Output all the data exactly. Pictures do not belong in the copy.

** START STORED DATA **

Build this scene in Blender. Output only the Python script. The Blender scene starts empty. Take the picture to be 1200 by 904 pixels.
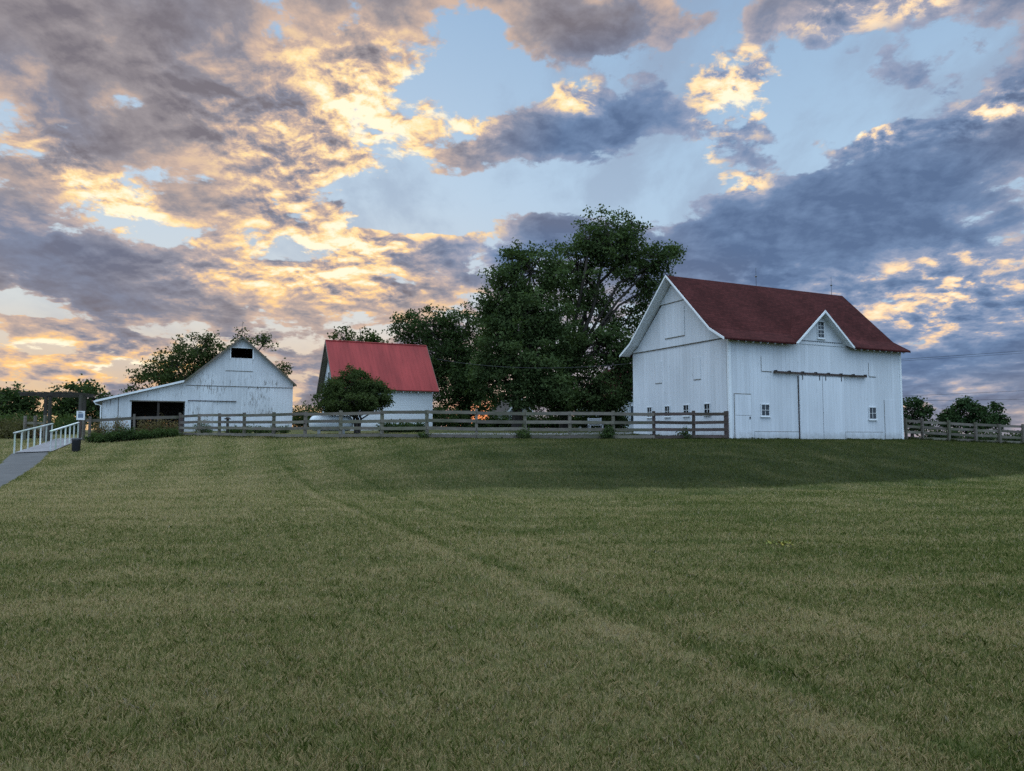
import bpy, bmesh, math, random
import numpy as np
from mathutils import Vector, Matrix, Quaternion
random.seed(7); rng = np.random.default_rng(7)
C = bpy.context.scene.collection
S = bpy.context.scene
R = math.radians

# ------------------------------------------------------------------ camera
EYE = 1.65; F = 866.0; PITCH = R(4.0)
cam = bpy.data.cameras.new('camera'); camo = bpy.data.objects.new('camera', cam); C.objects.link(camo)
camo.location = (0, 0, EYE); camo.rotation_euler = (R(90) + PITCH, 0, 0)
cam.sensor_width = 36; cam.lens = 36 * F / 1200; cam.clip_end = 6000; cam.clip_start = 0.1
S.camera = camo
S.view_settings.view_transform = 'Standard'; S.view_settings.look = 'None'
S.view_settings.exposure = 0.15; S.view_settings.gamma = 1.0; S.view_settings.use_curve_mapping = False
S.cycles.use_denoising = False
S.cycles.max_bounces = 6; S.cycles.diffuse_bounces = 3; S.cycles.transparent_max_bounces = 6
S.cycles.transmission_bounces = 3; S.cycles.glossy_bounces = 2
try: S.render.film_transparent = False
except Exception: pass

def ray(px, py):
    X = (px - 600) / F; Y = (452 - py) / F; c, s = math.cos(PITCH), math.sin(PITCH)
    return Vector((X, c - Y * s, s + Y * c))
def at(px, py, y):
    """the world point at depth y metres that the photograph shows at (px, py)"""
    d = ray(px, py); return Vector((0, 0, EYE)) + d * (y / d.y)

def lin(r, g, b):
    f = lambda v: (v / 12.92 if v <= .04045 else ((v + .055) / 1.055) ** 2.4)
    return (f(r / 255), f(g / 255), f(b / 255), 1)

class NT:
    """small helper to write node trees as expressions"""
    def __init__(s, tree): s.t = tree; s.n = tree.nodes; s.l = tree.links
    def put(s, sock, v):
        if v is None: return
        if isinstance(v, bpy.types.NodeSocket): s.l.new(v, sock)
        else:
            try: sock.default_value = v
            except Exception: sock.default_value = v[:3]
    def m(s, op, a, b=None, c=None, clamp=False):
        n = s.n.new('ShaderNodeMath'); n.operation = op; n.use_clamp = clamp
        for i, v in enumerate((a, b, c)):
            if v is not None: s.put(n.inputs[i], v)
        return n.outputs[0]
    def vm(s, op, a, b=None):
        n = s.n.new('ShaderNodeVectorMath'); n.operation = op
        s.put(n.inputs[0], a)
        if b is not None:
            if op == 'SCALE': s.put(n.inputs['Scale'], b)
            else: s.put(n.inputs[1], b)
        return n.outputs['Value'] if op in ('LENGTH', 'DOT_PRODUCT', 'DISTANCE') else n.outputs[0]
    def sep(s, v):
        n = s.n.new('ShaderNodeSeparateXYZ'); s.put(n.inputs[0], v); return n.outputs
    def comb(s, x=0, y=0, z=0):
        n = s.n.new('ShaderNodeCombineXYZ')
        for i, v in enumerate((x, y, z)): s.put(n.inputs[i], v)
        return n.outputs[0]
    def noise(s, vec, scale, detail=4, rough=.5, lac=2.0, dist=0, col=False, ntype=None):
        n = s.n.new('ShaderNodeTexNoise'); s.put(n.inputs['Vector'], vec); n.inputs['Scale'].default_value = scale
        n.inputs['Detail'].default_value = detail; n.inputs['Roughness'].default_value = rough
        n.inputs['Lacunarity'].default_value = lac; n.inputs['Distortion'].default_value = dist
        return n.outputs['Color'] if col else n.outputs[0]
    def mapr(s, v, a, b, c=0, d=1, smooth=False):
        n = s.n.new('ShaderNodeMapRange'); n.interpolation_type = 'SMOOTHSTEP' if smooth else 'LINEAR'
        for i, x in enumerate((v, a, b, c, d)): s.put(n.inputs[i], x)
        return n.outputs[0]
    def mix(s, f, a, b, mode='MIX'):
        n = s.n.new('ShaderNodeMix'); n.data_type = 'RGBA'; n.blend_type = mode; n.clamp_factor = True
        s.put(n.inputs[0], f); s.put(n.inputs[6], a); s.put(n.inputs[7], b); return n.outputs[2]
    def ramp(s, f, stops, interp='LINEAR'):
        n = s.n.new('ShaderNodeValToRGB'); n.color_ramp.interpolation = interp
        e = n.color_ramp.elements
        while len(e) < len(stops): e.new(0.5)
        for k, (p, c) in zip(e, stops): k.position = p; k.color = c
        s.put(n.inputs[0], f); return n.outputs[0]
    def attr(s, name):
        n = s.n.new('ShaderNodeAttribute'); n.attribute_name = name; return n.outputs
    def mapping(s, vec, loc=(0, 0, 0), rot=(0, 0, 0), scale=(1, 1, 1), vtype='POINT'):
        n = s.n.new('ShaderNodeMapping'); n.vector_type = vtype; s.put(n.inputs[0], vec)
        n.inputs[1].default_value = loc; n.inputs[2].default_value = rot; n.inputs[3].default_value = scale
        return n.outputs[0]
    def grad(s, vec, kind='SPHERICAL'):
        n = s.n.new('ShaderNodeTexGradient'); n.gradient_type = kind; s.put(n.inputs[0], vec); return n.outputs[1]
    def new(s, k): return s.n.new(k)
# ------------------------------------------------------------------ sky: dusk, the sun just gone behind the trees ahead
SUN_AZ = math.atan2(-35, 866)          # sunset bearing, a little left of straight ahead (+Y)
SUN_EL = R(1.5)
W = bpy.data.worlds.new('World'); S.world = W; W.use_nodes = True
W.node_tree.nodes.clear(); t = NT(W.node_tree)
tc = t.new('ShaderNodeTexCoord')
dx, dy, dz = t.sep(tc.outputs['Generated'])
az = t.m('ARCTAN2', dx, dy); el = t.m('ARCSINE', dz)
zpos = t.m('MAXIMUM', dz, 0.0)
inv = t.m('DIVIDE', 1.0, t.m('ADD', zpos, 0.28))
deck = t.comb(t.m('MULTIPLY', dx, inv), t.m('MULTIPLY', dy, inv), 0.0)   # the cloud deck seen in perspective
# warped angular coordinates: weather systems with ragged outlines
w = t.noise(deck, 1.1, 6, .62, col=True)
wx, wy, wz = t.sep(w)
azw = t.m('ADD', az, t.m('MULTIPLY', t.m('SUBTRACT', wx, .5), .30))
elw = t.m('ADD', el, t.m('MULTIPLY', t.m('SUBTRACT', wy, .5), .17))
ang = t.comb(azw, elw, 0.0)
angS = t.comb(t.m('ADD', az, t.m('MULTIPLY', t.m('SUBTRACT', wx, .5), .10)), t.m('ADD', el, t.m('MULTIPLY', t.m('SUBTRACT', wy, .5), .06)), 0.0)
def field(blobs, base=0.0, vec=None):
    acc = None
    for (px, py, rx, ry, rot, wt) in blobs:
        d = ray(px, py).normalized()
        a, e = math.atan2(d.x, d.y), math.asin(d.z)
        k = math.cos(a)
        v = t.mapping(ang if vec is None else vec, (a, e, 0), (0, 0, R(-rot)), (rx / F * k, ry / F * k, 1), 'TEXTURE')
        g = t.grad(v)
        acc = t.m('MULTIPLY_ADD', g, wt, acc if acc is not None else base)
    return acc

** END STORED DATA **

RESULT:
Build this scene in Blender. Output only the Python script. The Blender scene starts empty. Take the picture to be 1200 by 904 pixels.
import bpy, bmesh, math, random
import numpy as np
from mathutils import Vector, Matrix, Quaternion
random.seed(7); rng = np.random.default_rng(7)
C = bpy.context.scene.collection
S = bpy.context.scene
R = math.radians

# ------------------------------------------------------------------ camera
EYE = 1.65; F = 866.0; PITCH = R(4.0)
cam = bpy.data.cameras.new('camera'); camo = bpy.data.objects.new('camera', cam); C.objects.link(camo)
camo.location = (0, 0, EYE); camo.rotation_euler = (R(90) + PITCH, 0, 0)
cam.sensor_width = 36; cam.lens = 36 * F / 1200; cam.clip_end = 6000; cam.clip_start = 0.1
S.camera = camo
S.view_settings.view_transform = 'Standard'; S.view_settings.look = 'None'
S.view_settings.exposure = 0.15; S.view_settings.gamma = 1.0; S.view_settings.use_curve_mapping = False
S.cycles.use_denoising = False
S.cycles.max_bounces = 6; S.cycles.diffuse_bounces = 3; S.cycles.transparent_max_bounces = 6
S.cycles.transmission_bounces = 3; S.cycles.glossy_bounces = 2
try: S.render.film_transparent = False
except Exception: pass

def ray(px, py):
    X = (px - 600) / F; Y = (452 - py) / F; c, s = math.cos(PITCH), math.sin(PITCH)
    return Vector((X, c - Y * s, s + Y * c))
def at(px, py, y):
    """the world point at depth y metres that the photograph shows at (px, py)"""
    d = ray(px, py); return Vector((0, 0, EYE)) + d * (y / d.y)

def lin(r, g, b):
    f = lambda v: (v / 12.92 if v <= .04045 else ((v + .055) / 1.055) ** 2.4)
    return (f(r / 255), f(g / 255), f(b / 255), 1)

class NT:
    """small helper to write node trees as expressions"""
    def __init__(s, tree): s.t = tree; s.n = tree.nodes; s.l = tree.links
    def put(s, sock, v):
        if v is None: return
        if isinstance(v, bpy.types.NodeSocket): s.l.new(v, sock)
        else:
            try: sock.default_value = v
            except Exception: sock.default_value = v[:3]
    def m(s, op, a, b=None, c=None, clamp=False):
        n = s.n.new('ShaderNodeMath'); n.operation = op; n.use_clamp = clamp
        for i, v in enumerate((a, b, c)):
            if v is not None: s.put(n.inputs[i], v)
        return n.outputs[0]
    def vm(s, op, a, b=None):
        n = s.n.new('ShaderNodeVectorMath'); n.operation = op
        s.put(n.inputs[0], a)
        if b is not None:
            if op == 'SCALE': s.put(n.inputs['Scale'], b)
            else: s.put(n.inputs[1], b)
        return n.outputs['Value'] if op in ('LENGTH', 'DOT_PRODUCT', 'DISTANCE') else n.outputs[0]
    def sep(s, v):
        n = s.n.new('ShaderNodeSeparateXYZ'); s.put(n.inputs[0], v); return n.outputs
    def comb(s, x=0, y=0, z=0):
        n = s.n.new('ShaderNodeCombineXYZ')
        for i, v in enumerate((x, y, z)): s.put(n.inputs[i], v)
        return n.outputs[0]
    def noise(s, vec, scale, detail=4, rough=.5, lac=2.0, dist=0, col=False, ntype=None):
        n = s.n.new('ShaderNodeTexNoise'); s.put(n.inputs['Vector'], vec); n.inputs['Scale'].default_value = scale
        n.inputs['Detail'].default_value = detail; n.inputs['Roughness'].default_value = rough
        n.inputs['Lacunarity'].default_value = lac; n.inputs['Distortion'].default_value = dist
        return n.outputs['Color'] if col else n.outputs[0]
    def mapr(s, v, a, b, c=0, d=1, smooth=False):
        n = s.n.new('ShaderNodeMapRange'); n.interpolation_type = 'SMOOTHSTEP' if smooth else 'LINEAR'
        for i, x in enumerate((v, a, b, c, d)): s.put(n.inputs[i], x)
        return n.outputs[0]
    def mix(s, f, a, b, mode='MIX'):
        n = s.n.new('ShaderNodeMix'); n.data_type = 'RGBA'; n.blend_type = mode; n.clamp_factor = True
        s.put(n.inputs[0], f); s.put(n.inputs[6], a); s.put(n.inputs[7], b); return n.outputs[2]
    def ramp(s, f, stops, interp='LINEAR'):
        n = s.n.new('ShaderNodeValToRGB'); n.color_ramp.interpolation = interp
        e = n.color_ramp.elements
        while len(e) < len(stops): e.new(0.5)
        for k, (p, c) in zip(e, stops): k.position = p; k.color = c
        s.put(n.inputs[0], f); return n.outputs[0]
    def attr(s, name):
        n = s.n.new('ShaderNodeAttribute'); n.attribute_name = name; return n.outputs
    def mapping(s, vec, loc=(0, 0, 0), rot=(0, 0, 0), scale=(1, 1, 1), vtype='POINT'):
        n = s.n.new('ShaderNodeMapping'); n.vector_type = vtype; s.put(n.inputs[0], vec)
        n.inputs[1].default_value = loc; n.inputs[2].default_value = rot; n.inputs[3].default_value = scale
        return n.outputs[0]
    def grad(s, vec, kind='SPHERICAL'):
        n = s.n.new('ShaderNodeTexGradient'); n.gradient_type = kind; s.put(n.inputs[0], vec); return n.outputs[1]
    def new(s, k): return s.n.new(k)
# ------------------------------------------------------------------ sky: dusk, the sun just gone behind the trees ahead
SUN_AZ = math.atan2(-35, 866)          # sunset bearing, a little left of straight ahead (+Y)
SUN_EL = R(1.5)
W = bpy.data.worlds.new('World'); S.world = W; W.use_nodes = True
W.node_tree.nodes.clear(); t = NT(W.node_tree)
tc = t.new('ShaderNodeTexCoord')
dx, dy, dz = t.sep(tc.outputs['Generated'])
az = t.m('ARCTAN2', dx, dy); el = t.m('ARCSINE', dz)
zpos = t.m('MAXIMUM', dz, 0.0)
inv = t.m('DIVIDE', 1.0, t.m('ADD', zpos, 0.28))
deck = t.comb(t.m('MULTIPLY', dx, inv), t.m('MULTIPLY', dy, inv), 0.0)   # the cloud deck seen in perspective
# warped angular coordinates: weather systems with ragged outlines
w = t.noise(deck, 1.1, 6, .62, col=True)
wx, wy, wz = t.sep(w)
azw = t.m('ADD', az, t.m('MULTIPLY', t.m('SUBTRACT', wx, .5), .30))
elw = t.m('ADD', el, t.m('MULTIPLY', t.m('SUBTRACT', wy, .5), .17))
ang = t.comb(azw, elw, 0.0)
angS = t.comb(t.m('ADD', az, t.m('MULTIPLY', t.m('SUBTRACT', wx, .5), .10)), t.m('ADD', el, t.m('MULTIPLY', t.m('SUBTRACT', wy, .5), .06)), 0.0)
def field(blobs, base=0.0, vec=None):
    acc = None
    for (px, py, rx, ry, rot, wt) in blobs:
        d = ray(px, py).normalized()
        a, e = math.atan2(d.x, d.y), math.asin(d.z)
        k = math.cos(a)
        v = t.mapping(ang if vec is None else vec, (a, e, 0), (0, 0, R(-rot)), (rx / F * k, ry / F * k, 1), 'TEXTURE')
        g = t.grad(v)
        acc = t.m('MULTIPLY_ADD', g, wt, acc if acc is not None else base)
    return acc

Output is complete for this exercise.